Anyway, I had to zoom home to work on some page proofs, and I had comfortably exceded my maximum sun exposure for the day. It also got a little bit wearying listening to so many speeches from politicians - a necessary evil, I know, but utterly wasted on my beautiful little disenfranchised ass. This is, after all, a struggle that even your non-citizens can get behind, your correspondent included

More importantly, the sheer number of petition trolls hustled around the event was overwhelming. It's that time of the year, I know, but if you're the green party, or a Tom Suozzi supporter, or behind that loony that wants to mount a primary challenge against Hilary Clinton (who has, um, $45 million in the bank), then stop trying to hijack an event with only peripheral relevance to your cause. And stop pestering people who can't vote. Turns out that I should probably have worn a gigantic t-shirt saying "LEAVE ME ALONE I DON'T HAVE MY PAPERS".

But I don't mean to come over like a hater. The event was pretty huge, and very fabulous, and the location highlights pretty dramatically that the Atlantic Yards project has finally stirred up some serious opposition in the mainstream Slope. And those guys vote. And donate. It doesn't really matter if there were 2,000 of them or 4,000 of them out at Grand Army Plaza yesterday.

Do I share the confidence of DDDB luminary Dan Goldstein that the project's use of emminent domain is unlikely to get through a court challenge? Nope, because that whole lawyer conflict of interest thing was pretty difficult to make stick (a quality piece of legal advice there).

Best moment from Steve Buscemi's slightly scattershot speech (and I paraphrase very slightly here from memory):

"I live, sleep, eat and drink Brooklyn. Mostly drink Brooklyn. Yep, Brooklyn Lager. [Boos, quite few of them]. No, not Brooklyn Lager, what's the other one? Six Points, yeah, Six Points. Damn, gotta do my homework before I get up here."

Saturday, July 15, 2006

POW To The People

I've always wondered what the reason for the POW-MIA flags above federal buildings was.

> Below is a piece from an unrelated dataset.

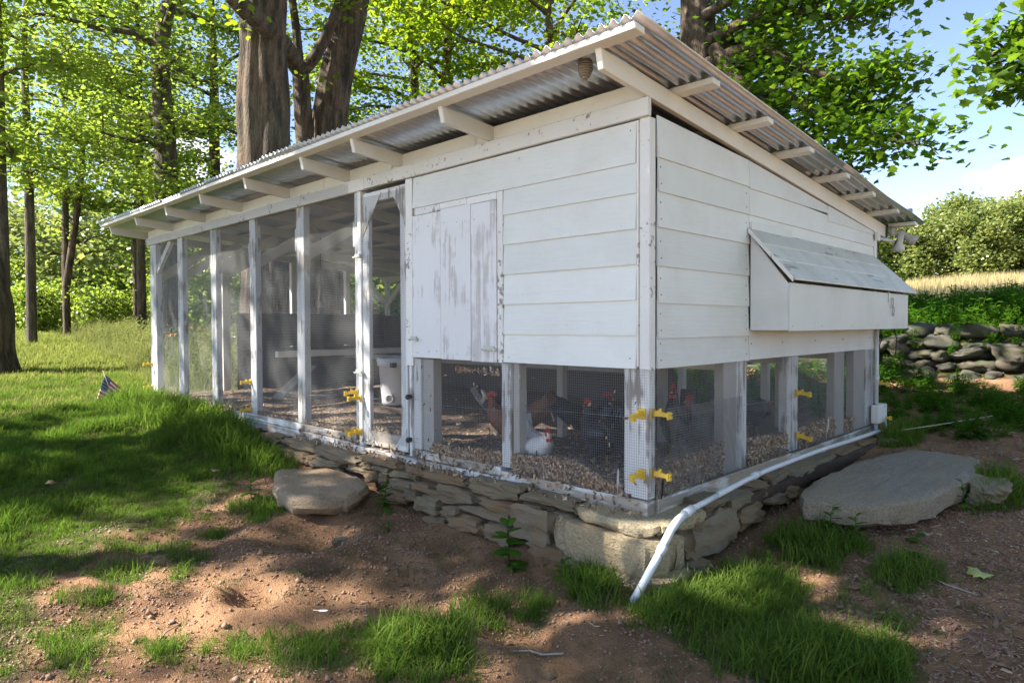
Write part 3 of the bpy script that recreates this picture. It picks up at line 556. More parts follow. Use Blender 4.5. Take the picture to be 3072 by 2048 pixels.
# --- hardware cloth
def wiremesh(parent, axis, a0, a1, z0, z1, off, seed, sag=.004, pitch=.0165, r=.00095, ztop=None, holes=(), name='wire_mesh'):
    rg = np.random.default_rng(seed); Vs = []; Fs = []; nb = 0
    ph = rg.uniform(0, 6, 4)
    def disp(a, z): return sag * (np.sin(a * 7 + ph[0]) * np.sin(z * 6 + ph[1]) + .5 * np.sin(a * 19 + z * 13 + ph[2])), .0035 * np.sin(z * 4.3 + ph[3] + a * 2), .004 * np.sin(a * 3.1 + ph[1] + z * 1.7)
    def strand(A, Z, vert):
        nonlocal nb
        d, da, dz = disp(A, Z); A = A + da; Z = Z + dz; n = len(A); P = []
        for k in range(3):
            t = 2 * math.pi * k / 3 + .3; c, s = math.cos(t) * r, math.sin(t) * r
            o_ = -off - d + s * (1 if vert else 1) - (.0008 if vert else -.0008)
            aa, zz = (A + c, Z) if vert else (A, Z + c)
            P.append(np.stack([aa, o_, zz], 1) if axis == 'x' else np.stack([-o_, aa, zz], 1))
        V = np.stack(P, 1).reshape(-1, 3); i = np.arange(n - 1)[:, None] * 3; k = np.arange(3)[None]
        F = np.stack([i + k, i + (k + 1) % 3, i + 3 + (k + 1) % 3, i + 3 + k], -1).reshape(-1, 4) + nb
        Vs.append(V); Fs.append(F); nb += len(V)
    zt = ztop or (lambda a: z1)
    for a in np.arange(a0, a1, pitch): zz = zt(a); strand(np.full(14, a), np.linspace(z0, zz, 14), True)
    m = max(3, int((a1 - a0) / .13))
    for z in np.arange(z0, z1, pitch): strand(np.linspace(a0, a1, m), np.full(m, z), False)
    me = npmesh(name, np.concatenate(Vs), np.concatenate(Fs), True); o = link(name, me, M['wire'], parent); o['kind'] = 'stuff'; return o
for i, (a0, a1) in enumerate(((-8.82, -7.6), (-7.6, -6.44), (-6.44, -5.32), (-5.32, -4.2), (-4.2, -3.10))): wiremesh(coop, 'x', a0, a1, .05, 2.34, .007, i)
for i, (a0, a1) in enumerate(((-8.82, -6.5), (-6.5, -3.2))): wiremesh(coop, 'x', a0, a1, 2.352, 2.452, .047, 40 + i, .0015)
o = wiremesh(sd, 'x', -3.02, -2.37, .11, 2.29, .024, 11, .003); o.location = (2.68, 0, -.04)
wiremesh(coop, 'x', -2.29, -1.205, .02, .868, .009, 12, .006); wiremesh(coop, 'x', -1.205, .004, -.01, .868, .010, 13, .007)
wiremesh(coop, 'y', .0, 1.24, .02, .868, .010, 14, .008); wiremesh(coop, 'y', 1.24, 2.7, .04, .868, .008, 15, .006); wiremesh(coop, 'y', 2.7, 4.3, .05, .868, .008, 16, .006)
wiremesh(coop, 'y', .0, 1.20, .10, .62, .016, 17, .008)
for i, (a0, a1) in enumerate(((.1, 2.2), (2.2, 4.25))):
    o = wiremesh(coop, 'y', a0, a1, .1, 2.1, 0, 20 + i, .003, pitch=.0254); o.location = (-8.83, 0, 0)
for i, (a0, a1) in enumerate(((-8.8, -5.5), (-5.5, -2.3), (-2.3, 0))):
    o = wiremesh(coop, 'x', a0, a1, .1, 2.1 if i < 2 else .8, 0, 30 + i, .003, pitch=.0254); o.location = (0, 4.33, 0)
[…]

Now, thanks to the much-linked Harpers article on the stabbed in the back myth in US politics, I know:

"The POW/MIA flags, with their black-and-white iconography of shame, now fly everywhere in the United States, just under the Stars and Stripes; federal law even mandates that on at least six days a year - Memorial Day, Flag Day, Armed Forces Day, Veterans Day, Independence Day, and one day during POW/MIA Week (the third week of September) - they must be flown over nearly every single U.S. government building. There has been nothing else like them in the history of this country, and they have no parallel anywhere else in the world - these peculiar little banners, attached like a disclaimer to our national flag, with their message of surrender and humiliation, perennially accusing our government of betrayal."

It is weird, you know, and I've never found, until now, an American that can explain it.

Posting's been light, I know. Should be something tomorrow, if Siren proves interesting.

Sunday, July 09, 2006

A Beatdown Grows In Internetland

A whole week and a bit without posting, but nary a holiday in sight. I have been alternately drinking and entranced by this new pet Mrs. Cutesome got me. Is it incredibly important to have digitsed episodes of both seasons of the Young Ones at my beck and call 24 hours a day? You betcha.

Because, really, I haven't had any amazing experiences this week - have been nowhere near a movie theatre or a live music venue. If you require a half-baked attempt at cultural criticism, may I suggest you amble over to Sugarzine where I can be found discussing a Liars gig like a confused old person.

Beer'll do that to you, and to be honest it's making me summer a very strange and frazzled place to hang out. The weather just sort of demands you hunker down somewhere shady and cool and drink alcohol. I may have to rediscover the old shandy. Yesterday was huge suspicious-looking sausages and some really rather mighty steak at the Mighty Luz.

So is it time to detox? Yes. Yes. Yes. But. Union Hall opens today. At 6. I need to test it for a party. Ho. Hum.

This next observation was going to be the point of the post, but I've got to get a hustle on to go to brunch. So Ill put it like this. If Gothamist caan't get through a post without resorting to sh*t "A [f***ing witless analogy] grows in Brooklyn" line, what hope is there for tthe less enlightened out there? Bad, Gothamist, bad!